C'est une chancelière allemande plutôt fragilisée qui vient en visite officielle au Canada aujourd'hui et demain.

Cette visite d'Angela Merkel, il faut d'abord se réjouir qu'elle ait lieu. Vis-à-vis de l'Allemagne, le Canada n'a jamais fait beaucoup plus qu'assurer le service minimum. Pour des raisons historiques évidentes, il a toujours, en Europe, privilégié ses relations avec la France et le Royaume-Uni. La relation bilatérale avec l'Allemagne est restée largement sous-développée. Or ce pays est devenu un acteur essentiel et incontournable. On sera à même d'en juger dans la dernière ligne droite qui doit conduire à la signature d'un accord ambitieux avec l'Union européenne.

Avec ses 80 millions d'habitants, un PIB de 3700 milliards d'euros, un taux de chômage à 5,6%, un déficit budgétaire d'environ 1% et un excédent commercial qui avoisine le milliard d'euros, l'Allemagne est le seul vrai poids lourd au sein de l'Union européenne et un des meilleurs, sinon le meilleur, élève au sein de la zone euro. Pour autant, rien n'est acquis et la chancelière Angela Merkel reste confrontée à des problèmes multiples et variés.

Au plan national, sa popularité personnelle est presque intacte, mais son parti, la CDU, encaisse défaite après défaite à toutes les élections locales depuis des années. Elle paie là le prix politique de réformes économiques souvent brutales. Sa marge de manoeuvre est aussi relativement limitée, car elle est prisonnière d'un système politique allemand qui donne au Parlement des pouvoirs considérables.
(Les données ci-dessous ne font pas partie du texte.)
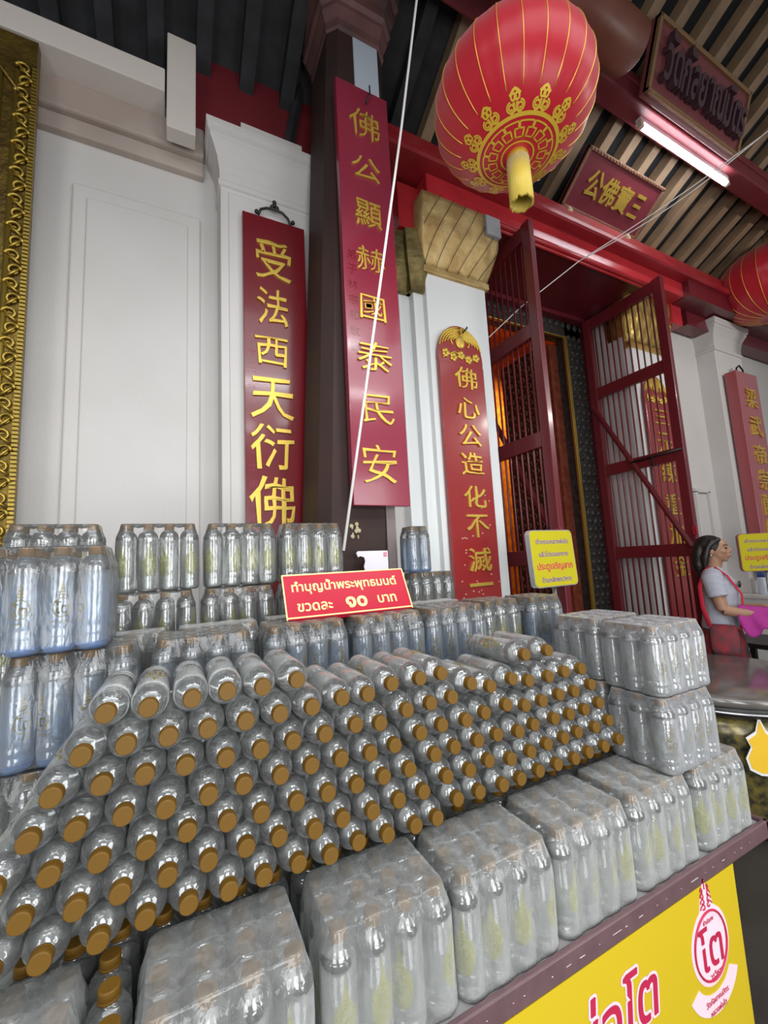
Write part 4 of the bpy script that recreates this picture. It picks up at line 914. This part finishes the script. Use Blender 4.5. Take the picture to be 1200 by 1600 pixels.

Or, s'il elle a toujours la majorité au Bundestag, elle l'a perdue, depuis deux ans, au Bundesrat.

Au plan européen, le défi permanent de Mme Merkel est de gérer le ressentiment que génèrent les performances économiques de l'Allemagne et l'hostilité qu'inspire à ses partenaires toute idée d'un leadership politique allemand. Pour ses voisins, l'Allemagne est le pays qui a le plus profité de la création de l'euro et qui a réussi à abaisser ses coûts de production en créant une sorte de sous-prolétariat en Allemagne et en délocalisant vers les pays limitrophes d'Europe centrale un certain nombre d'activités industrielles tout en maintenant le label de qualité du «made in Germany» en rapatriant en Allemagne les phases finales de production.

L'Allemagne, c'est aussi le pays qui veut aujourd'hui imposer aux autres les réformes qu'il s'est imposées à lui-même, sans se soucier des situations radicalement différentes qui prévalent ailleurs en Europe. L'Allemagne, c'est enfin le pays qui veut dicter aux autres Européens une intégration budgétaire et fiscale, voire une intégration politique, toujours plus poussée.

Dans la poursuite de ses objectifs européens, l'Allemagne a toujours voulu et su mettre à profit l'axe franco-allemand. Sans doute parce qu'il n'était pas convaincu de la possibilité d'imposer une stratégie alternative, Nicolas Sarkozy s'est souvent rallié aux choix de l'Allemagne, notamment dans la gestion de la crise économique et financière. En retour, Mme Merkel le laissait s'arroger toujours une grande part du crédit.

Avec l'élection de François Hollande, la dynamique a changé. Le nouveau président français veut sortir du couple franco-allemand, élargir la concertation à des pays comme l'Italie et l'Espagne et amener l'Allemagne à compléter son programme d'austérité, de rigueur et de discipline budgétaire par un programme de croissance et de solidarité. Cette démarche trouve évidemment un écho favorable dans les pays du sud et Mme Merkel se voit contrainte d'en tenir compte.

Le vrai problème pour Mme Merkel, cependant, c'est que la validité de ses choix initiaux reste à démontrer. Que ce soit sur le rôle de la Banque centrale européenne ou sur les programmes d'austérité pour tous, il n'est pas dit que le maintien l'orthodoxie allemande aura à terme l'impact recherché. De plus en plus de voix s'élèvent pour dénoncer des prescriptions jugées plus aptes à tuer le malade qu'à le soigner.

Quant à l'espoir de l'Allemagne d'utiliser la crise actuelle pour faire franchir à l'Europe une nouvelle étape sur le chemin de l'intégration, il n'est pas dit que cela s'avérera possible. C'est un pari audacieux, un pari nécessaire, mais un pari tout de même.